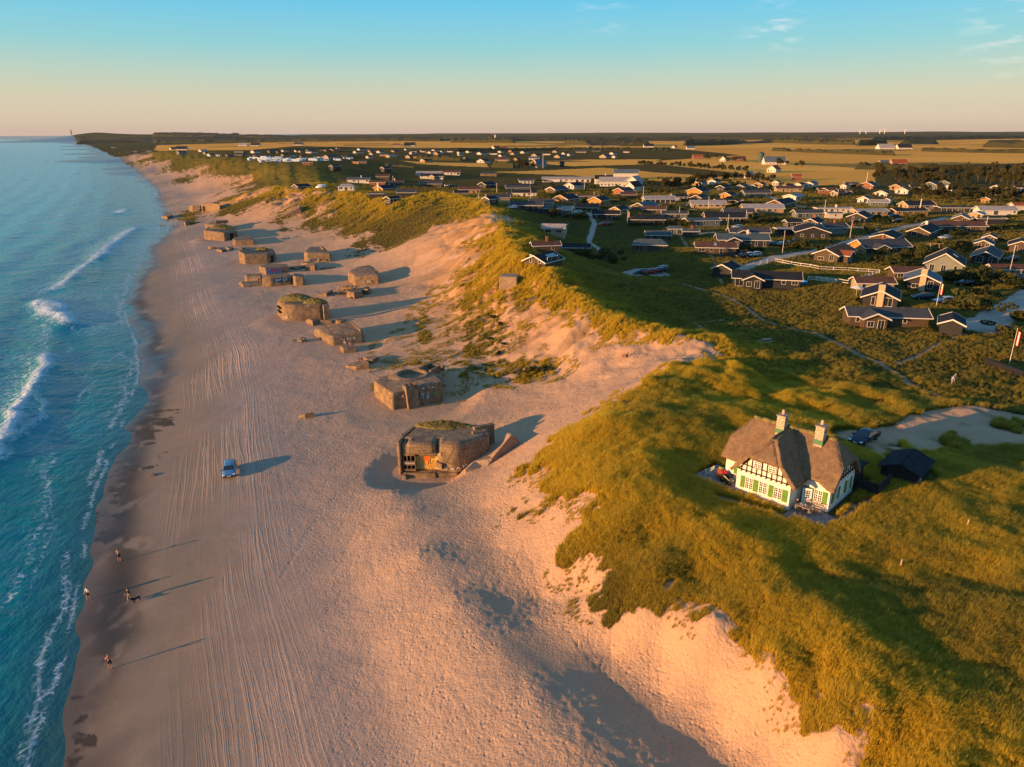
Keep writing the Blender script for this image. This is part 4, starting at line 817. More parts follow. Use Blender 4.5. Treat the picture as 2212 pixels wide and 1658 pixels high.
# ---------------------------------------------------------------- the thatched cottage
WHITE=mat('white_limewash',(.74,.69,.60),.85,.05,2,.02); TIMB=mat('dark_timber',(.035,.02,.012),.8,.2,3); SHUT=mat('green_shutter_paint',(.10,.22,.03),.5,.08,3)
WFR=mat('white_window_paint',(.80,.77,.70),.5,.03); GLASS=mat('window_glass',(.02,.025,.03),.06,0,spec=.9); BLACKW=mat('black_tarred_wood',(.012,.014,.018),.75,.2,3)
FELT=mat('black_roofing_felt',(.020,.026,.034),.9,.2,1.5,spec=.1)
def thatch():
    t=NT('thatch'); p=t.pos(); n=t.noise(2.2,p,4,.7); n2=t.noise(9,t.pos((1,1,.35)),4,.75)
    c=t.mixc(t.rng(n,.3,.7,0,1),(.17,.115,.07),(.34,.215,.115)); c=t.mixc(t.math('MULTIPLY',t.rng(n2,.3,.7,0,1),.45),c,(.10,.075,.06))
    t.l(c,t.b.inputs['Base Color']); t.b.inputs['Roughness'].default_value=.95; t.b.inputs['Specular IOR Level'].default_value=.1
    t.bump(t.math('ADD',n,t.math('MULTIPLY',n2,1.2)),1.0,.10); return t.m
def window(parent,x,y,z,w,h,nx=2,ny=2,rz=0,fr=WFR,th=.06,bars=True,mull=False):
    b=MB(); f=.06
    b.box(0,0,h-f/2,w,th,f); b.box(0,0,f/2,w,th,f); b.box(-w/2+f/2,0,h/2,f,th,h-2*f); b.box(w/2-f/2,0,h/2,f,th,h-2*f)
    if bars:
        for i in range(1,nx): b.box(-w/2+w*i/nx,0,h/2,(.09 if mull and i==nx//2 else .035),th*.7,h-2*f)
        for j in range(1,ny): b.box(0,0,h*j/ny,w-2*f,th*.62,(.07 if mull and j==round(ny*.6) else .035))
    o=b.build('window',fr,parent); o.location=(x,y,z); o.rotation_euler=(0,0,rz)
    g=MB(); g.box(0,.005,h/2,w-.06,.02,h-.06); g.build('pane',GLASS,o); return o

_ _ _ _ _

**Exercise task**
Quote the listing above in full, except for the pictures.

**Solution to the problem**
Keep writing the Blender script for this image. This is part 4, starting at line 817. More parts follow. Use Blender 4.5. Treat the picture as 2212 pixels wide and 1658 pixels high.
# ---------------------------------------------------------------- the thatched cottage
WHITE=mat('white_limewash',(.74,.69,.60),.85,.05,2,.02); TIMB=mat('dark_timber',(.035,.02,.012),.8,.2,3); SHUT=mat('green_shutter_paint',(.10,.22,.03),.5,.08,3)
WFR=mat('white_window_paint',(.80,.77,.70),.5,.03); GLASS=mat('window_glass',(.02,.025,.03),.06,0,spec=.9); BLACKW=mat('black_tarred_wood',(.012,.014,.018),.75,.2,3)
FELT=mat('black_roofing_felt',(.020,.026,.034),.9,.2,1.5,spec=.1)
def thatch():
    t=NT('thatch'); p=t.pos(); n=t.noise(2.2,p,4,.7); n2=t.noise(9,t.pos((1,1,.35)),4,.75)
    c=t.mixc(t.rng(n,.3,.7,0,1),(.17,.115,.07),(.34,.215,.115)); c=t.mixc(t.math('MULTIPLY',t.rng(n2,.3,.7,0,1),.45),c,(.10,.075,.06))
    t.l(c,t.b.inputs['Base Color']); t.b.inputs['Roughness'].default_value=.95; t.b.inputs['Specular IOR Level'].default_value=.1
    t.bump(t.math('ADD',n,t.math('MULTIPLY',n2,1.2)),1.0,.10); return t.m
def window(parent,x,y,z,w,h,nx=2,ny=2,rz=0,fr=WFR,th=.06,bars=True,mull=False):
    b=MB(); f=.06
    b.box(0,0,h-f/2,w,th,f); b.box(0,0,f/2,w,th,f); b.box(-w/2+f/2,0,h/2,f,th,h-2*f); b.box(w/2-f/2,0,h/2,f,th,h-2*f)
    if bars:
        for i in range(1,nx): b.box(-w/2+w*i/nx,0,h/2,(.09 if mull and i==nx//2 else .035),th*.7,h-2*f)
        for j in range(1,ny): b.box(0,0,h*j/ny,w-2*f,th*.62,(.07 if mull and j==round(ny*.6) else .035))
    o=b.build('window',fr,parent); o.location=(x,y,z); o.rotation_euler=(0,0,rz)
    g=MB(); g.box(0,.005,h/2,w-.06,.02,h-.06); g.build('pane',GLASS,o); return o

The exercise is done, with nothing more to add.